--- Begin ---

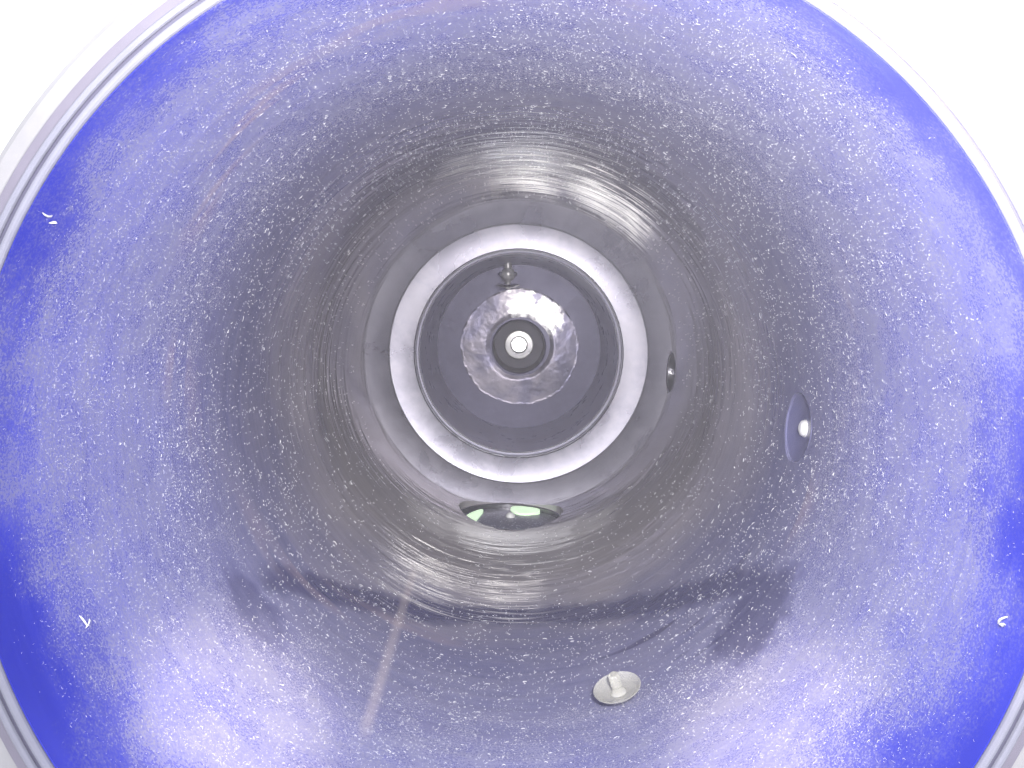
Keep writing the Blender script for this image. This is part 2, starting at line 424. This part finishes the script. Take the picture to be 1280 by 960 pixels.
while len(specs) < 36000:
    deg = rnd.uniform(-180, 180); s_ = rnd.uniform(.30, .985); y = 1.46/s_-1.46
    if rnd.random() > (s_/.985)**1.2: continue
    n_ = mnoise.noise(Vector((math.cos(math.radians(deg))*3, y*3, math.sin(math.radians(deg))*3)))
    dens = 1.0 if y > .32 else max(.04, (y-.05)/.27)
    if y > 1.9: dens *= .55
    if rnd.random() > dens*(.65+.7*n_): continue
    if blocked(deg, y): continue
    px = 1/(685*s_)*(1.0 if s_ < .6 else 1.0-.7*(s_-.6))              # one photo pixel at that depth
    big = rnd.random()
    ln = px*(rnd.uniform(.9, 2.2) if big < .91 else rnd.uniform(2.6, 5.5))
    wd = px*rnd.uniform(.22, .48)*(1.25 if big > .91 else 1)
    ln = min(ln*.85, .026); stretch = 1.0
    # threads in view lie nearly foreshortened; let them run any way along the wall
    specs.append((deg, y, ln*rnd.uniform(1, 1.7), wd, rnd.uniform(0, 6.28), rnd.gauss(0, .13), rnd.uniform(0, .003)))
lint = link('lint', lint_mesh(specs, 'lint'), M_lint)
lint['kind'] = 'stuff'; lint['label'] = 'fine white lint fibres strewn over the blue inner wall'; lint['category'] = 'lint'

# fluffs large enough to single out
def strand(lab, sp):
    o = link('lint_strand', lint_mesh(sp, 'strand'), M_lint)
    tag(o, lab, 'lint', 'loose threads on the wall')
strand('curled white thread on clean blue band at upper left of the mouth', [(152.2, .05, .034, .0045, 1.2, .22, .003), (152.9, .078, .02, .006, 2.2, -.35, .004)])
strand('short bright thread on clean blue band at lower right of the mouth', [(-18.4, .092, .030, .0050, 2.2, .15, .003), (-18.9, .085, .01, .008, 2.0, .3, .003)])
strand('small zigzag white thread at lower left of the bore', [(-157.8, .251, .030, .004, .2, .1, .002), (-157.2, .262, .026, .004, 1.9, .1, .002)])

# ------------------------------------------------------------------ thin haze added for the veil of lens glare, lit by the flash
hz = bpy.data.meshes.new('glare_veil'); bm = bmesh.new(); bmesh.ops.create_cube(bm, size=1, matrix=Matrix.Translation((0, 0, 0)) @ Matrix.Diagonal((20*U, 18*U, 20*U, 1)))
bm.to_mesh(hz); bm.free()
m = bpy.data.materials.new('glare_haze'); m.use_nodes = True; nt = m.node_tree; nt.nodes.clear()
out = nt.nodes.new('ShaderNodeOutputMaterial'); pv = nt.nodes.new('ShaderNodeVolumePrincipled')
pv.inputs['Color'].default_value = (.84, .84, 1, 1); pv.inputs['Density'].default_value = 0.15
nt.links.new(pv.outputs[0], out.inputs['Volume'])
hzo = link('glare_veil', hz, m); hzo['kind'] = 'stuff'; hzo['label'] = 'thin haze added for the glare veil in and before the vessel'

--- End ---

=== Stated goal ===
Print each line of the material above exactly, with the pictures removed from your copy.

=== Final result ===
Keep writing the Blender script for this image. This is part 2, starting at line 424. This part finishes the script. Take the picture to be 1280 by 960 pixels.
while len(specs) < 36000:
    deg = rnd.uniform(-180, 180); s_ = rnd.uniform(.30, .985); y = 1.46/s_-1.46
    if rnd.random() > (s_/.985)**1.2: continue
    n_ = mnoise.noise(Vector((math.cos(math.radians(deg))*3, y*3, math.sin(math.radians(deg))*3)))
    dens = 1.0 if y > .32 else max(.04, (y-.05)/.27)
    if y > 1.9: dens *= .55
    if rnd.random() > dens*(.65+.7*n_): continue
    if blocked(deg, y): continue
    px = 1/(685*s_)*(1.0 if s_ < .6 else 1.0-.7*(s_-.6))              # one photo pixel at that depth
    big = rnd.random()
    ln = px*(rnd.uniform(.9, 2.2) if big < .91 else rnd.uniform(2.6, 5.5))
    wd = px*rnd.uniform(.22, .48)*(1.25 if big > .91 else 1)
    ln = min(ln*.85, .026); stretch = 1.0
    # threads in view lie nearly foreshortened; let them run any way along the wall
    specs.append((deg, y, ln*rnd.uniform(1, 1.7), wd, rnd.uniform(0, 6.28), rnd.gauss(0, .13), rnd.uniform(0, .003)))
lint = link('lint', lint_mesh(specs, 'lint'), M_lint)
lint['kind'] = 'stuff'; lint['label'] = 'fine white lint fibres strewn over the blue inner wall'; lint['category'] = 'lint'

# fluffs large enough to single out
def strand(lab, sp):
    o = link('lint_strand', lint_mesh(sp, 'strand'), M_lint)
    tag(o, lab, 'lint', 'loose threads on the wall')
strand('curled white thread on clean blue band at upper left of the mouth', [(152.2, .05, .034, .0045, 1.2, .22, .003), (152.9, .078, .02, .006, 2.2, -.35, .004)])
strand('short bright thread on clean blue band at lower right of the mouth', [(-18.4, .092, .030, .0050, 2.2, .15, .003), (-18.9, .085, .01, .008, 2.0, .3, .003)])
strand('small zigzag white thread at lower left of the bore', [(-157.8, .251, .030, .004, .2, .1, .002), (-157.2, .262, .026, .004, 1.9, .1, .002)])

# ------------------------------------------------------------------ thin haze added for the veil of lens glare, lit by the flash
hz = bpy.data.meshes.new('glare_veil'); bm = bmesh.new(); bmesh.ops.create_cube(bm, size=1, matrix=Matrix.Translation((0, 0, 0)) @ Matrix.Diagonal((20*U, 18*U, 20*U, 1)))
bm.to_mesh(hz); bm.free()
m = bpy.data.materials.new('glare_haze'); m.use_nodes = True; nt = m.node_tree; nt.nodes.clear()
out = nt.nodes.new('ShaderNodeOutputMaterial'); pv = nt.nodes.new('ShaderNodeVolumePrincipled')
pv.inputs['Color'].default_value = (.84, .84, 1, 1); pv.inputs['Density'].default_value = 0.15
nt.links.new(pv.outputs[0], out.inputs['Volume'])
hzo = link('glare_veil', hz, m); hzo['kind'] = 'stuff'; hzo['label'] = 'thin haze added for the glare veil in and before the vessel'